“I’m the party machine / No one like me,” declares a vocodered Bruce Haack on “Party Machine”, the stiff 1982 dance track that closes Farad: The Electric Voice. He’s half right. There was certainly nobody like Haack, a pioneering creator of electronic musical gizmos and author of some of the weirdest kids’ music the world has ever heard. In 1969, the man built a vocoder, named it “Farad”, and started singing songs through it. Farad is the first career-spanning compilation of Haack’s music for grownups, and it’s full of sci-fi kitsch, electronic acid rock, and even some stuff that sounds like country and showtunes over cheap Casio beats. But be warned: under no imaginable circumstances could any of this music start a party.
Haack’s name has long been a talisman for electronic music freaks like Add N to (X) and Beck, and sometimes you can hear the influence. Haack’s only major label album, 1970’s Electric Lucifer, blends electro chirps with Farfisa psych and hippy-dippy lyrics, a mix that seemed prescient in the late ’90s when everybody got tired of angry guitar rock. With its loping-on-the-prairie beat and twangy Jew’s harp effects, “Incantation” even resembles cinematic country music, an apt touchstone for a concept album about — what? — spreading “powerlove” to the frontiers or something. Trust me, it doesn’t matter. Lucifer only accounts for three of Farad‘s 16 songs, and once they’re over, things go downhill pretty quickly.

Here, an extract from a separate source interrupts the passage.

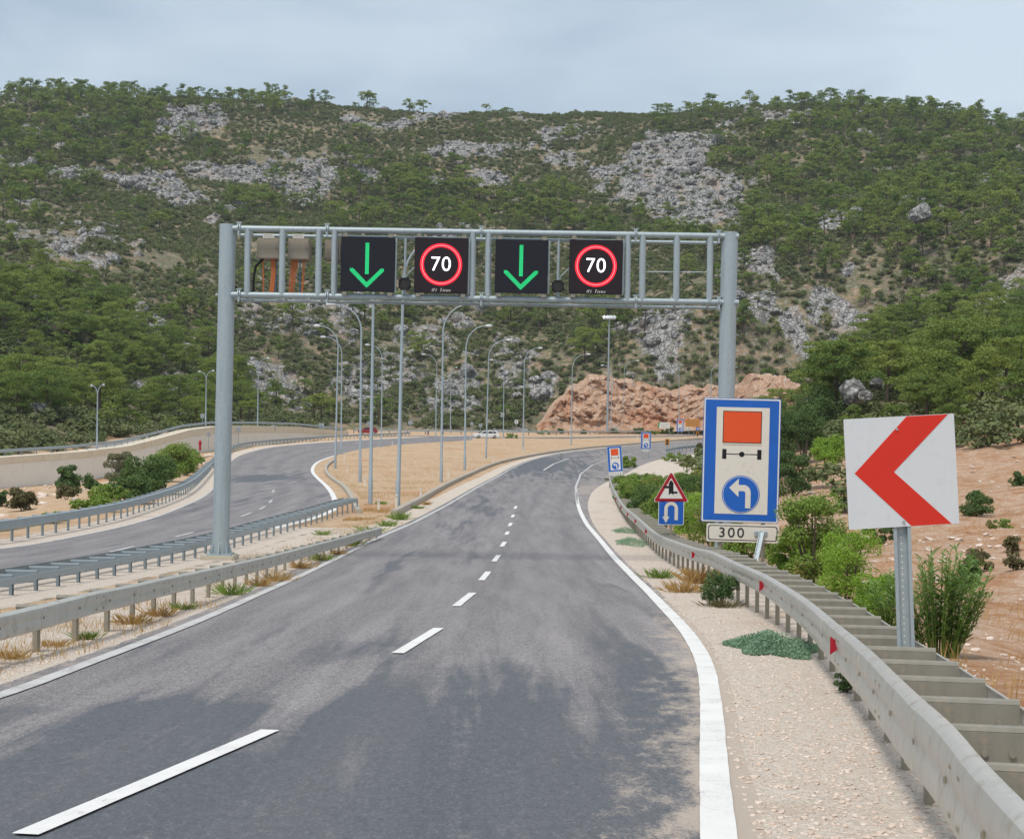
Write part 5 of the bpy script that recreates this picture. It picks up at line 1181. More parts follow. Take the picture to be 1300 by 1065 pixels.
def instances(name, P, rz, sc, var, sources, label, cat, squash=None):
    """one stuff object: points carrying rotation / scale, sources is a list of lists of objects"""
    me = bpy.data.meshes.new(name); me.vertices.add(len(P)); me.vertices.foreach_set('co', np.asarray(P, np.float32).ravel())
    for nm, ty, a in (('rz', 'FLOAT', rz), ('sc', 'FLOAT', sc), ('va', 'INT', var), ('sq', 'FLOAT', squash if squash is not None else np.ones(len(P)))):
        t_ = me.attributes.new(nm, ty, 'POINT'); t_.data.foreach_set('value', np.asarray(a, np.float32 if ty == 'FLOAT' else np.int32))
    ob = bpy.data.objects.new(name, me); COL.objects.link(ob); tag(ob, label, cat, kind='stuff')
    ng = bpy.data.node_groups.new(name, 'GeometryNodeTree'); ng.interface.new_socket('Geometry', in_out='INPUT', socket_type='NodeSocketGeometry'); ng.interface.new_socket('Geometry', in_out='OUTPUT', socket_type='NodeSocketGeometry')
    N = ng.nodes; L = ng.links; gi = N.new('NodeGroupInput'); go = N.new('NodeGroupOutput'); j = N.new('GeometryNodeJoinGeometry')
    def na(nm, ty):
        o = N.new('GeometryNodeInputNamedAttribute'); o.data_type = ty; o.inputs['Name'].default_value = nm; return o.outputs[0]
    va = na('va', 'INT'); cr = N.new('ShaderNodeCombineXYZ'); L.new(na('rz', 'FLOAT'), cr.inputs[2]); cs = N.new('ShaderNodeCombineXYZ'); s_ = na('sc', 'FLOAT'); L.new(s_, cs.inputs[0]); L.new(s_, cs.inputs[1])
    mu = N.new('ShaderNodeMath'); mu.operation = 'MULTIPLY'; L.new(s_, mu.inputs[0]); L.new(na('sq', 'FLOAT'), mu.inputs[1]); L.new(mu.outputs[0], cs.inputs[2])
    for k, src in enumerate(sources):
        eq = N.new('FunctionNodeCompare'); eq.data_type = 'INT'; eq.operation = 'EQUAL'; L.new(va, eq.inputs[2]); eq.inputs[3].default_value = k
        for so in src:
            oi = N.new('GeometryNodeObjectInfo'); oi.inputs['Object'].default_value = so; oi.transform_space = 'ORIGINAL'; oi.inputs['As Instance'].default_value = True
            io = N.new('GeometryNodeInstanceOnPoints'); L.new(gi.outputs[0], io.inputs['Points']); L.new(eq.outputs[0], io.inputs['Selection']); L.new(oi.outputs['Geometry'], io.inputs['Instance'])
            L.new(cr.outputs[0], io.inputs['Rotation']); L.new(cs.outputs[0], io.inputs['Scale']); L.new(io.outputs[0], j.inputs[0])
    L.new(j.outputs[0], go.inputs[0]); md = ob.modifiers.new('scatter', 'NODES'); md.node_group = ng
    return ob
def jitter_grid(cell, y0, y1, half):
    out = []; y = y0
    while y < y1:
        c = cell if not callable(cell) else cell(y); w_ = half*y; n = int(2*w_/c); xs = -w_+(np.arange(n)+rng.uniform(0, 1, n))*c
        out.append(np.stack([xs, y+rng.uniform(0, 1, n)*c], 1)); y += c
    return np.concatenate(out)
def pxblobs(px, py, L):
    o = np.zeros(len(px))
    for a, b, rx, ry, s_ in L: o = np.maximum(o, s_*np.exp(-np.maximum(0, ((px-a)/rx)**2+((py-b)/ry)**2-.35)*1.4))
    return o
PINES = [(100, 165, 170, 60, .9), (60, 235, 90, 40, .6), (110, 490, 190, 80, 1), (40, 420, 110, 60, .85), (240, 420, 120, 36, .85), (330, 130, 160, 18, .45), (490, 240, 80, 40, .85), (660, 270, 110, 26, 1), (560, 260, 60, 30, .8), (760, 290, 60, 18, 1), (830, 302, 60, 12, .8),
         (770, 430, 50, 46, .85), (480, 410, 50, 22, .7), (640, 415, 50, 34, .5), (300, 265, 60, 22, .5), (420, 305, 60, 30, .45), (1120, 200, 240, 70, 1), (1200, 330, 220, 130, 1), (1010, 350, 110, 120, .75), (1190, 480, 190, 90, 1), (960, 440, 60, 40, .5), (590, 400, 30, 30, .4), (680, 400, 40, 30, .5), (250, 545, 60, 16, .7), (420, 540, 60, 14, .4)]
BARE = [(60, 300, 80, 12, .9), (110, 335, 70, 14, .8), (200, 330, 60, 10, .7), (215, 175, 25, 25, .8), (60, 270, 30, 12, .6), (815, 225, 40, 10, .6), (560, 410, 30, 14, .5), (1000, 410, 30, 30, .6), (930, 500, 60, 16, .8), (1240, 625, 120, 40, .93), (1040, 610, 60, 40, .95), (1180, 640, 200, 60, .95)]
def allowed(x, y):
    ok = (segdist(x, y, flat) > 5); s_ = x-np.interp(y, _wy, _wx)
    ok &= ~((y < 335) & (s_ > -9.5) & (x < 0)); ok &= y > 62
    cutx = (y > 335) & (y < 400) & (x > 6) & (x < 64); ok &= ~cutx
    return ok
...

Not surprisingly, there’s a huge dip in sound quality from the Lucifer tracks, released by the wealthy adventurers at Columbia Records, to Haack’s later music, released on his own Dimension 5 label. The songs from 1978’s Haackula and 1979’s Electric Lucifer II are borderline unlistenable, and 1981’s Bite is only a hair better. The biggest problem is the beats: they’re murky, muffled things, seemingly overheard through the wall from a neighbor’s apartment and committed to tape. “Dinky” is not too strong a word. Two songs from Lucifer II, “Ancient Mariner” and “Stand Up”, even boast the same flaccid little pattern. Bite at least deploys its robo-drum fills with a sense of cheek, relentlessly and playfully, but there’s little life in the sorta-polka “Program Me” and the sorta-bossa “Snow Job”.
Lo-fi music sometimes gets a pass on normal standards of execution because it does other things well — maybe it creates a sense of menace or mystery, or it boasts Guided By Voices-worthy tunes. Haack’s music does neither. Despite using sounds that few people had ever heard, Haack wrote some pretty cloying songs. “Maybe This Song”, from 1971’s Together, is cheesy folk-pop the Byrds would have rejected. “National Anthem to the Moon” is a minor-key future dirge in the manner of Zager and Evans, but it lacks the crackpot details that make “In the Year 2525” so entertaining. The one standout — and maybe the best reason to hear this album — is the previously unreleased “Rita”, almost as catchy as the Beatles’ “Lovely Rita”. The beat still isn’t much, but Haack’s robo-voice is loose and plucky. There’s also a limp cover of John Jacob Niles’s “I Wonder as I Wander” — here titled “The King” — which would be a fine novelty for a holiday mix, alongside Bar/None’s The American Song-Poem Christmas anthology. You’d only have to hear ’em once a year!
Look, it’s obvious why Haack is important in the annals of electronic music. Famous musicians dig him, he beat Kraftwerk to the musical vocoder punch, and he released two albums called Electric Lucifer. These are noble achievements. But once you’ve convinced your friends that you’re cooler than them because you know about Bruce Haack, why on earth would you want to listen to his music?